Business Law

Business Law News 2017, Issue 3

The False Claims Act*

Matthew Zandi

Matthew Zandi is a senior managing director in the Los Angeles office of Guidepost Solutions. A former Orange County deputy district attorney, senior trial lawyer at the U.S. Department of Justice, assistant U.S attorney, and counsel at Nixon Peabody, he has extensive experience in both the public and private sectors with more than 40 trials in state, federal and international courts. Mr. Zandi is nationally recognized as one of the leading experts in Qui Tam, fraud and various state and federal whistleblower statutes.

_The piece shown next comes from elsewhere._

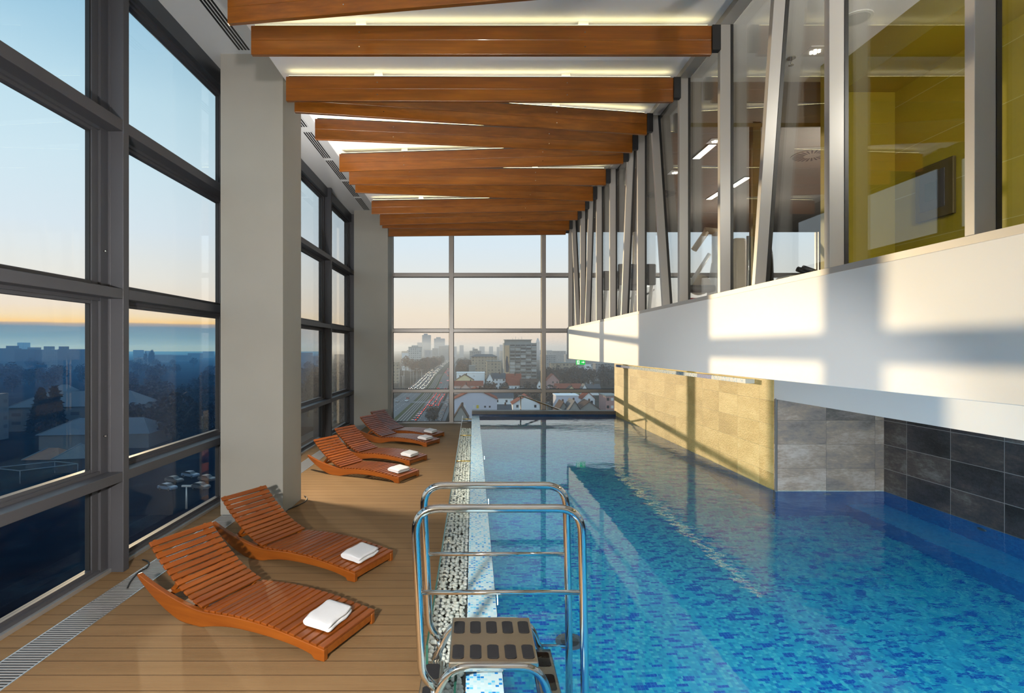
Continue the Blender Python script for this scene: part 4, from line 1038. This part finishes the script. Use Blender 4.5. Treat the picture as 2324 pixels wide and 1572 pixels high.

Show me a government contract, and I will show you fraud!" This was a statement I made frequently (and only half-jokingly) during my tenure as an assistant U.S. attorney in charge of the Affirmative Civil Enforcement taskforce at the U.S. Department of Justice, where we prosecuted the federal False Claims Act, passed by President Abraham Lincoln and reinforced in 1986 by President Ronald Reagan. Originally enacted during the Civil War to fight profiteering by suppliers to the Union Army, the FCA has evolved into a sweeping statute covering nearly every company doing business with the federal government. The law imposes liability on persons who knowingly submit false claims seeking government funds or who knowingly seek to avoid paying amounts owed to the government. Today, the FCA is the government’s most important tool to uncover and punish fraud against the United States. The FCA is intended not only to recover funds, but also to deter fraud and encourage ethical corporate behavior.

In the last year, the DOJ took major steps in the enforcement and additional strengthening of the FCA; however, looking at the history of the FCA since 1986, it has proven to be ineffective at preventing fraud and encouraging ethical corporate behavior.